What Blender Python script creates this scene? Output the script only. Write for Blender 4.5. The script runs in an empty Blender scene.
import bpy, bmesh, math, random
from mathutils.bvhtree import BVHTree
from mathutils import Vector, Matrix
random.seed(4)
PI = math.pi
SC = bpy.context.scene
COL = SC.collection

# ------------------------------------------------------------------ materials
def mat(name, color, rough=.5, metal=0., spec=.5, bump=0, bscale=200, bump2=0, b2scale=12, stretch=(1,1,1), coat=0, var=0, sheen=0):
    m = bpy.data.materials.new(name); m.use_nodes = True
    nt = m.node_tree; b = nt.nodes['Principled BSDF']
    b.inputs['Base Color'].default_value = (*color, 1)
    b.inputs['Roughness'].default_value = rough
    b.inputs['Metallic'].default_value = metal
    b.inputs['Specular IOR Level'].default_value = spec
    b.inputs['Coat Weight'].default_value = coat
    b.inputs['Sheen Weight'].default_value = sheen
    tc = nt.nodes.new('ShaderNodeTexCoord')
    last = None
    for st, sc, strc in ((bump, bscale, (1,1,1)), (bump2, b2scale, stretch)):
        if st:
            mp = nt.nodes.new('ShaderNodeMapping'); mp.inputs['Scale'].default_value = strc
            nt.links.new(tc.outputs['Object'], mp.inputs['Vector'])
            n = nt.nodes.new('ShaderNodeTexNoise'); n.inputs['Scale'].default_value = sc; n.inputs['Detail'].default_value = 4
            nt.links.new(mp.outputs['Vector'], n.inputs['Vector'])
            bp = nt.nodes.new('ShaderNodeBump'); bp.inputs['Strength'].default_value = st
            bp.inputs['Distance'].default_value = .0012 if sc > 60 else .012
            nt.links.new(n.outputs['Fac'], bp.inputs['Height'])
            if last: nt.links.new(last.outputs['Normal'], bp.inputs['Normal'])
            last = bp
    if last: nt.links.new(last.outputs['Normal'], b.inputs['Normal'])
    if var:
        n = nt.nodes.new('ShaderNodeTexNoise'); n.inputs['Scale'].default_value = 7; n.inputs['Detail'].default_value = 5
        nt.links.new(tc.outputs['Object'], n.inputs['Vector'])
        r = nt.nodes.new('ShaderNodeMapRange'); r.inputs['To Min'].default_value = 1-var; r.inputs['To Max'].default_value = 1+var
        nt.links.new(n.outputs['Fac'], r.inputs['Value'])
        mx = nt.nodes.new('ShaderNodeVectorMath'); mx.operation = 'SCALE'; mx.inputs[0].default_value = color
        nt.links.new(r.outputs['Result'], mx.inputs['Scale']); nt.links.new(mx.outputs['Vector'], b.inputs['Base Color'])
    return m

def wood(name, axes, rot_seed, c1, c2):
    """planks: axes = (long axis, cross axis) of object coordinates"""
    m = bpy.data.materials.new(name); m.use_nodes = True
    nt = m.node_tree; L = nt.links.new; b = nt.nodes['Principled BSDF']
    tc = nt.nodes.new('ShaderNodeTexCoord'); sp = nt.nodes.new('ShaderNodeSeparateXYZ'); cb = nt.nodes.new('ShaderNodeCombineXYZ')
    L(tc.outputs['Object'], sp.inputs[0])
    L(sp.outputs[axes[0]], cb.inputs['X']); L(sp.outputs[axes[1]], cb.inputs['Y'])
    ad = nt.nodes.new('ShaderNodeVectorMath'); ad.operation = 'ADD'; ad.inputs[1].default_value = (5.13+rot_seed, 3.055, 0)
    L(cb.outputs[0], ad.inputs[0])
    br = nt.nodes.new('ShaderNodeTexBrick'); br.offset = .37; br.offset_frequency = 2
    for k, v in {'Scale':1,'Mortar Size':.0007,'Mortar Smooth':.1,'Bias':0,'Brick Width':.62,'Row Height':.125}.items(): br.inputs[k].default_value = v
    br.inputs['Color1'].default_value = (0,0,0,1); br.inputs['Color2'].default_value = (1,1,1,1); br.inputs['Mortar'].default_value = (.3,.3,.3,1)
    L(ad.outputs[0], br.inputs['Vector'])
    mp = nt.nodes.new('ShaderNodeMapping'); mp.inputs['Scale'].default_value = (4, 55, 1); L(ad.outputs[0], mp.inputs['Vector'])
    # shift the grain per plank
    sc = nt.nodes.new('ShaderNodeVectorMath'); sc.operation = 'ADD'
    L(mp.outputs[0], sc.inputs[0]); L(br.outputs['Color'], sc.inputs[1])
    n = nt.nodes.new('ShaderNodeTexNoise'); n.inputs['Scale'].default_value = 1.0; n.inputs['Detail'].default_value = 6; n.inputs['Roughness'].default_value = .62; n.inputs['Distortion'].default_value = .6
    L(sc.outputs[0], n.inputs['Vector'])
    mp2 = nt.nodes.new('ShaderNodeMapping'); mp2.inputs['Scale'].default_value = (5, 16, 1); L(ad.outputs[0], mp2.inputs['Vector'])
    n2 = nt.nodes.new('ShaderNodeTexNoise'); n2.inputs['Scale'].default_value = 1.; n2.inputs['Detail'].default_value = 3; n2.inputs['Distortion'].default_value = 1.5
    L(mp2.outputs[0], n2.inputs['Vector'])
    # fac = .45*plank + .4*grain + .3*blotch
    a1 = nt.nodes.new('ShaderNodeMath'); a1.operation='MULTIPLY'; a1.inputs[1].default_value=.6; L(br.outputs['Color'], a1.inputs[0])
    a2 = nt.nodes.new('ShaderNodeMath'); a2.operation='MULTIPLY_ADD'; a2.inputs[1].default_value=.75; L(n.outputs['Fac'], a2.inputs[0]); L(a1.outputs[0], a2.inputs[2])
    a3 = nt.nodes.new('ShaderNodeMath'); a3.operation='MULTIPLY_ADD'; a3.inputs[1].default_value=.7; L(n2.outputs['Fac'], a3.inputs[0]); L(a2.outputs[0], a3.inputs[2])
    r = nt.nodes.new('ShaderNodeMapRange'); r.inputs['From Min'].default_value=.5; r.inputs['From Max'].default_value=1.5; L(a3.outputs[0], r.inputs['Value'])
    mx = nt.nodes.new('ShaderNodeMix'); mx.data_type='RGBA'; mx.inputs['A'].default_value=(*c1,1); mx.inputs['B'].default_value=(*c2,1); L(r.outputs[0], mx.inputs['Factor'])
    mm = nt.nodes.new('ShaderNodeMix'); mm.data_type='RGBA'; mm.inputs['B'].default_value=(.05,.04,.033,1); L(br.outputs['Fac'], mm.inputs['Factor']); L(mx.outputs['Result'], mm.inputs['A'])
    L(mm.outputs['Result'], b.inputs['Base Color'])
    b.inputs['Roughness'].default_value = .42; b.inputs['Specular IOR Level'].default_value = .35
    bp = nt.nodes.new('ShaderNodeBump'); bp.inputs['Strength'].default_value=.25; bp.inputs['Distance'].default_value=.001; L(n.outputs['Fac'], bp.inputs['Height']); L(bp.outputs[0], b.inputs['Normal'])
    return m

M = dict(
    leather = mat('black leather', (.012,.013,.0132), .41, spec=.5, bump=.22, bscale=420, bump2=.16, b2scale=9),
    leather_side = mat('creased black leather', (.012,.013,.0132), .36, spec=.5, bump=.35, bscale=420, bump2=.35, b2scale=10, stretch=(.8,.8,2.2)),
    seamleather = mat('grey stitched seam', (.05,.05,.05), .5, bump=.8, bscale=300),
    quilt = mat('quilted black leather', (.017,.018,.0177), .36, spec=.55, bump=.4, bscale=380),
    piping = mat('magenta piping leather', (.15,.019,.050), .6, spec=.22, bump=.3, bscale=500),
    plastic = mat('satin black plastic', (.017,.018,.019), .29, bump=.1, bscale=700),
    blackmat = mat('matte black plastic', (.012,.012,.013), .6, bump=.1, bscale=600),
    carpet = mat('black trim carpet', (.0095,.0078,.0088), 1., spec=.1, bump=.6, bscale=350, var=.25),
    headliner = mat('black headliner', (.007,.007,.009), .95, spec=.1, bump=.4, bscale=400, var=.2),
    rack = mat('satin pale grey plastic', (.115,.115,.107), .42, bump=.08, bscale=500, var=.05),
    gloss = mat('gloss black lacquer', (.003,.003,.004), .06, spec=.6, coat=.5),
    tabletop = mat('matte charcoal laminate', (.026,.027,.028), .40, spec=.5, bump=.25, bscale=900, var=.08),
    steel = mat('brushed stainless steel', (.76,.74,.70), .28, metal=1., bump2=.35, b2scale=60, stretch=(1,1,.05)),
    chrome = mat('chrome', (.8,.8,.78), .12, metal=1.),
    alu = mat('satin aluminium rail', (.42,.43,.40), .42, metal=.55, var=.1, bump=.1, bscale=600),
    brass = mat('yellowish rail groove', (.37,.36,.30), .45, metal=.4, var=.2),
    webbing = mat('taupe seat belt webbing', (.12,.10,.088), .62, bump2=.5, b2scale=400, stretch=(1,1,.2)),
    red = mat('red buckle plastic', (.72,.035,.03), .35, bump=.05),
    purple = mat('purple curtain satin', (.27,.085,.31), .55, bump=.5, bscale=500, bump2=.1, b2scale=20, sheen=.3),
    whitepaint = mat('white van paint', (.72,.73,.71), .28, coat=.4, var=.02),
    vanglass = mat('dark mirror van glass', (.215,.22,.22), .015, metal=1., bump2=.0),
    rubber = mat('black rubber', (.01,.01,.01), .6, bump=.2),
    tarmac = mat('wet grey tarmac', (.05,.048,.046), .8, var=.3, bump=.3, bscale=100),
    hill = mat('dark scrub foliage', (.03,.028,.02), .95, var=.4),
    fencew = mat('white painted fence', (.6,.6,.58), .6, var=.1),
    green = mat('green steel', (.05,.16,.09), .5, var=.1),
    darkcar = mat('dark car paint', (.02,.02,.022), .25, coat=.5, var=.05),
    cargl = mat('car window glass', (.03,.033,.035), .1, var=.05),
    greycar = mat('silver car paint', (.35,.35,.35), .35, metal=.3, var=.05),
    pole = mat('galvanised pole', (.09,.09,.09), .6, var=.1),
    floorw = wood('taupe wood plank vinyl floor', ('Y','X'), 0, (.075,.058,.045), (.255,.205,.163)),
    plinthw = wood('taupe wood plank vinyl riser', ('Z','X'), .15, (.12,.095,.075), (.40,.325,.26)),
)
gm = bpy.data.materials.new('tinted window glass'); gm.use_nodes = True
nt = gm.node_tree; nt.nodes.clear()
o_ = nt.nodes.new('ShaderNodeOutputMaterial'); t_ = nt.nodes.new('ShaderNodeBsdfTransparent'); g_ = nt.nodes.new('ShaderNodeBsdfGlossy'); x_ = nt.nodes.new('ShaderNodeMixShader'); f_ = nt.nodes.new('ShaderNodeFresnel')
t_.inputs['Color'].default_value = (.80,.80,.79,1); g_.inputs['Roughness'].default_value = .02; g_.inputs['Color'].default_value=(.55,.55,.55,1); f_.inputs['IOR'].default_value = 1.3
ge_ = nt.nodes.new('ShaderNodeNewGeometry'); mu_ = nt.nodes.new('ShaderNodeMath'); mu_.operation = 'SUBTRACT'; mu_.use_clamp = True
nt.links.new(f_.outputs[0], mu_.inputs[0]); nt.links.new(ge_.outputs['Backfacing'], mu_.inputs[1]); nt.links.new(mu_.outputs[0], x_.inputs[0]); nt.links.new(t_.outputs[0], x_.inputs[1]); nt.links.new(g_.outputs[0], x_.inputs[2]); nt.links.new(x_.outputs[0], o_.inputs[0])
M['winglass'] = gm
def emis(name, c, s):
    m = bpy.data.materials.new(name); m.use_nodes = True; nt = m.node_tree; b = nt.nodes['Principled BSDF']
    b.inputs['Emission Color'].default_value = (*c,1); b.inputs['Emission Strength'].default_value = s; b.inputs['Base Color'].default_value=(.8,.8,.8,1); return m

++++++

Begin with the first line of the data above and, please, print each line exactly until you have printed the line containing "COL = SC.collection"; print nothing else.

EXPECTED ANSWER
What Blender Python script creates this scene? Output the script only. Write for Blender 4.5. The script runs in an empty Blender scene.
import bpy, bmesh, math, random
from mathutils.bvhtree import BVHTree
from mathutils import Vector, Matrix
random.seed(4)
PI = math.pi
SC = bpy.context.scene
COL = SC.collection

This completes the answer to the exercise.